WORK TO COMPLETE = Please give the listing again in its entirety, exactly as written.

MATERIAL TO PROCESS =
↓↓↓
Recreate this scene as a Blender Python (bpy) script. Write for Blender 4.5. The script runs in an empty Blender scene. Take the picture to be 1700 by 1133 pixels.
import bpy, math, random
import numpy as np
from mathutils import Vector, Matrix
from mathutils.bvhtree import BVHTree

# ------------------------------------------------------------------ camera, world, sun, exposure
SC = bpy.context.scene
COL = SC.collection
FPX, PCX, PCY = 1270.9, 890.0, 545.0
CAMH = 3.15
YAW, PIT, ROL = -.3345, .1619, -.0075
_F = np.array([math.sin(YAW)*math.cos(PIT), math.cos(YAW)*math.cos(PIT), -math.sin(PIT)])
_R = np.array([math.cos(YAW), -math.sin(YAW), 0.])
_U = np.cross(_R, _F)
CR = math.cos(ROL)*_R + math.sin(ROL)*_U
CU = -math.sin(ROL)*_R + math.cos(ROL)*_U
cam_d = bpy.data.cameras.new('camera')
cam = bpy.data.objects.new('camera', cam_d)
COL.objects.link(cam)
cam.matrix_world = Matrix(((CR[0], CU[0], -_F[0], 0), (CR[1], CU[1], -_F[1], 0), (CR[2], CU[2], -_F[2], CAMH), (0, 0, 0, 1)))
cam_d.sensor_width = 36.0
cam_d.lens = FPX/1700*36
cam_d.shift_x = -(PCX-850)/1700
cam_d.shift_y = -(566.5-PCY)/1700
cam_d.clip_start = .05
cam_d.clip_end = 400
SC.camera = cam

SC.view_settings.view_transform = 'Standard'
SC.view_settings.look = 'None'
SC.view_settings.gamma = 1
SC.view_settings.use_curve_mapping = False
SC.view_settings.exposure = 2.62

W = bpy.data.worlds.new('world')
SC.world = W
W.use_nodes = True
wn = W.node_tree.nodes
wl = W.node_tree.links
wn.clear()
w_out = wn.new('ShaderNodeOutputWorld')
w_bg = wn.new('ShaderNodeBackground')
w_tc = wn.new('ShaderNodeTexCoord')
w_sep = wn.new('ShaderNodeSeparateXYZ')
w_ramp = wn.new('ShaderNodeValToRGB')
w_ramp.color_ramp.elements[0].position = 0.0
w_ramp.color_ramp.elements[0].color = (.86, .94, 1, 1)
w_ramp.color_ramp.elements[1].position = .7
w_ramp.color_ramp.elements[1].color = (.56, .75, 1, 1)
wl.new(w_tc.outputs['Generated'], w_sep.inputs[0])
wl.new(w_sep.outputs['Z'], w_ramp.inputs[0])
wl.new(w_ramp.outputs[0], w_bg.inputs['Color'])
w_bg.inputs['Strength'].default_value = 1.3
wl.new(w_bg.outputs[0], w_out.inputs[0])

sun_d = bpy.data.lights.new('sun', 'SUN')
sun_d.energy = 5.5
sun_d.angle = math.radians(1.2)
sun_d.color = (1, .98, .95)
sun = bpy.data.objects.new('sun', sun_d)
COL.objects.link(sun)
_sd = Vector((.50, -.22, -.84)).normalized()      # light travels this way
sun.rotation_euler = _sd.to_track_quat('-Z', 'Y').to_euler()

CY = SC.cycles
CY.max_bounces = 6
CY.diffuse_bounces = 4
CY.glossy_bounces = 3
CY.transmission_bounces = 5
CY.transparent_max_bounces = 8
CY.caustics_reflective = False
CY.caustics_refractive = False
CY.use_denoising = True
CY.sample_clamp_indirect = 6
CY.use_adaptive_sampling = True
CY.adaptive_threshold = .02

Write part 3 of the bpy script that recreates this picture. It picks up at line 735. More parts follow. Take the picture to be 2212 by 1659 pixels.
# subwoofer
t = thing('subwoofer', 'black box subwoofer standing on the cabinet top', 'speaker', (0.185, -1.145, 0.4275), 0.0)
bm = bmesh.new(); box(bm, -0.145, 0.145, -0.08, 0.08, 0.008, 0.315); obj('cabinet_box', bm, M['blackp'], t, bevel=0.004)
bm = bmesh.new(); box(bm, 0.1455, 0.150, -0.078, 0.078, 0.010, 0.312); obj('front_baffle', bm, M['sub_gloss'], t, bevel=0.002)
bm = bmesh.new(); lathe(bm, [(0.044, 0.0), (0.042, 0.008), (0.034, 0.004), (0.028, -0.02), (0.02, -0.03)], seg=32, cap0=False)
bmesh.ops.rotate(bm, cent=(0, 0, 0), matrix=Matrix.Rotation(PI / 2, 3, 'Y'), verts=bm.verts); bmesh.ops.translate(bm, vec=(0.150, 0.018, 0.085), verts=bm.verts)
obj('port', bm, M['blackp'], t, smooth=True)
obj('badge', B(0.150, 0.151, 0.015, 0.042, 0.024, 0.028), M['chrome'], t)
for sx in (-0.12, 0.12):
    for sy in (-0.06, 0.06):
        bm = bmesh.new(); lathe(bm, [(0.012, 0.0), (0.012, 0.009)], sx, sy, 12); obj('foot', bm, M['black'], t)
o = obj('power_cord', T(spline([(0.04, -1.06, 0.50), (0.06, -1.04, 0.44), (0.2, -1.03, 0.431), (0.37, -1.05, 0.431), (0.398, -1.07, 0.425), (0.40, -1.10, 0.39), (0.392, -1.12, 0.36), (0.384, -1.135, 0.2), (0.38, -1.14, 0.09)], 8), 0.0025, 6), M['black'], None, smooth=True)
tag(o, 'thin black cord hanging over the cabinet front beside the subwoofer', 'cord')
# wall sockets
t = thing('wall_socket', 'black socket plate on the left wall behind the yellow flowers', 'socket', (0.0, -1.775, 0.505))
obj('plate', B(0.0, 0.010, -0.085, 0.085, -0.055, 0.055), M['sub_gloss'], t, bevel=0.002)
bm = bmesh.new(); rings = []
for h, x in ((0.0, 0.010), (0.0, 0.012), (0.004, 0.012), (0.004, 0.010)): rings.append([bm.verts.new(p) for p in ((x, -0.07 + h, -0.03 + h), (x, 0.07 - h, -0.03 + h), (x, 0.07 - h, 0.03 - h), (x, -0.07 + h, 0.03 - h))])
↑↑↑
CORRECT OUTPUT =
Recreate this scene as a Blender Python (bpy) script. Write for Blender 4.5. The script runs in an empty Blender scene. Take the picture to be 1700 by 1133 pixels.
import bpy, math, random
import numpy as np
from mathutils import Vector, Matrix
from mathutils.bvhtree import BVHTree

# ------------------------------------------------------------------ camera, world, sun, exposure
SC = bpy.context.scene
COL = SC.collection
FPX, PCX, PCY = 1270.9, 890.0, 545.0
CAMH = 3.15
YAW, PIT, ROL = -.3345, .1619, -.0075
_F = np.array([math.sin(YAW)*math.cos(PIT), math.cos(YAW)*math.cos(PIT), -math.sin(PIT)])
_R = np.array([math.cos(YAW), -math.sin(YAW), 0.])
_U = np.cross(_R, _F)
CR = math.cos(ROL)*_R + math.sin(ROL)*_U
CU = -math.sin(ROL)*_R + math.cos(ROL)*_U
cam_d = bpy.data.cameras.new('camera')
cam = bpy.data.objects.new('camera', cam_d)
COL.objects.link(cam)
cam.matrix_world = Matrix(((CR[0], CU[0], -_F[0], 0), (CR[1], CU[1], -_F[1], 0), (CR[2], CU[2], -_F[2], CAMH), (0, 0, 0, 1)))
cam_d.sensor_width = 36.0
cam_d.lens = FPX/1700*36
cam_d.shift_x = -(PCX-850)/1700
cam_d.shift_y = -(566.5-PCY)/1700
cam_d.clip_start = .05
cam_d.clip_end = 400
SC.camera = cam

SC.view_settings.view_transform = 'Standard'
SC.view_settings.look = 'None'
SC.view_settings.gamma = 1
SC.view_settings.use_curve_mapping = False
SC.view_settings.exposure = 2.62

W = bpy.data.worlds.new('world')
SC.world = W
W.use_nodes = True
wn = W.node_tree.nodes
wl = W.node_tree.links
wn.clear()
w_out = wn.new('ShaderNodeOutputWorld')
w_bg = wn.new('ShaderNodeBackground')
w_tc = wn.new('ShaderNodeTexCoord')
w_sep = wn.new('ShaderNodeSeparateXYZ')
w_ramp = wn.new('ShaderNodeValToRGB')
w_ramp.color_ramp.elements[0].position = 0.0
w_ramp.color_ramp.elements[0].color = (.86, .94, 1, 1)
w_ramp.color_ramp.elements[1].position = .7
w_ramp.color_ramp.elements[1].color = (.56, .75, 1, 1)
wl.new(w_tc.outputs['Generated'], w_sep.inputs[0])
wl.new(w_sep.outputs['Z'], w_ramp.inputs[0])
wl.new(w_ramp.outputs[0], w_bg.inputs['Color'])
w_bg.inputs['Strength'].default_value = 1.3
wl.new(w_bg.outputs[0], w_out.inputs[0])

sun_d = bpy.data.lights.new('sun', 'SUN')
sun_d.energy = 5.5
sun_d.angle = math.radians(1.2)
sun_d.color = (1, .98, .95)
sun = bpy.data.objects.new('sun', sun_d)
COL.objects.link(sun)
_sd = Vector((.50, -.22, -.84)).normalized()      # light travels this way
sun.rotation_euler = _sd.to_track_quat('-Z', 'Y').to_euler()

CY = SC.cycles
CY.max_bounces = 6
CY.diffuse_bounces = 4
CY.glossy_bounces = 3
CY.transmission_bounces = 5
CY.transparent_max_bounces = 8
CY.caustics_reflective = False
CY.caustics_refractive = False
CY.use_denoising = True
CY.sample_clamp_indirect = 6
CY.use_adaptive_sampling = True
CY.adaptive_threshold = .02

Write part 3 of the bpy script that recreates this picture. It picks up at line 735. More parts follow. Take the picture to be 2212 by 1659 pixels.
# subwoofer
t = thing('subwoofer', 'black box subwoofer standing on the cabinet top', 'speaker', (0.185, -1.145, 0.4275), 0.0)
bm = bmesh.new(); box(bm, -0.145, 0.145, -0.08, 0.08, 0.008, 0.315); obj('cabinet_box', bm, M['blackp'], t, bevel=0.004)
bm = bmesh.new(); box(bm, 0.1455, 0.150, -0.078, 0.078, 0.010, 0.312); obj('front_baffle', bm, M['sub_gloss'], t, bevel=0.002)
bm = bmesh.new(); lathe(bm, [(0.044, 0.0), (0.042, 0.008), (0.034, 0.004), (0.028, -0.02), (0.02, -0.03)], seg=32, cap0=False)
bmesh.ops.rotate(bm, cent=(0, 0, 0), matrix=Matrix.Rotation(PI / 2, 3, 'Y'), verts=bm.verts); bmesh.ops.translate(bm, vec=(0.150, 0.018, 0.085), verts=bm.verts)
obj('port', bm, M['blackp'], t, smooth=True)
obj('badge', B(0.150, 0.151, 0.015, 0.042, 0.024, 0.028), M['chrome'], t)
for sx in (-0.12, 0.12):
    for sy in (-0.06, 0.06):
        bm = bmesh.new(); lathe(bm, [(0.012, 0.0), (0.012, 0.009)], sx, sy, 12); obj('foot', bm, M['black'], t)
o = obj('power_cord', T(spline([(0.04, -1.06, 0.50), (0.06, -1.04, 0.44), (0.2, -1.03, 0.431), (0.37, -1.05, 0.431), (0.398, -1.07, 0.425), (0.40, -1.10, 0.39), (0.392, -1.12, 0.36), (0.384, -1.135, 0.2), (0.38, -1.14, 0.09)], 8), 0.0025, 6), M['black'], None, smooth=True)
tag(o, 'thin black cord hanging over the cabinet front beside the subwoofer', 'cord')
# wall sockets
t = thing('wall_socket', 'black socket plate on the left wall behind the yellow flowers', 'socket', (0.0, -1.775, 0.505))
obj('plate', B(0.0, 0.010, -0.085, 0.085, -0.055, 0.055), M['sub_gloss'], t, bevel=0.002)
bm = bmesh.new(); rings = []
for h, x in ((0.0, 0.010), (0.0, 0.012), (0.004, 0.012), (0.004, 0.010)): rings.append([bm.verts.new(p) for p in ((x, -0.07 + h, -0.03 + h), (x, 0.07 - h, -0.03 + h), (x, 0.07 - h, 0.03 - h), (x, -0.07 + h, 0.03 - h))])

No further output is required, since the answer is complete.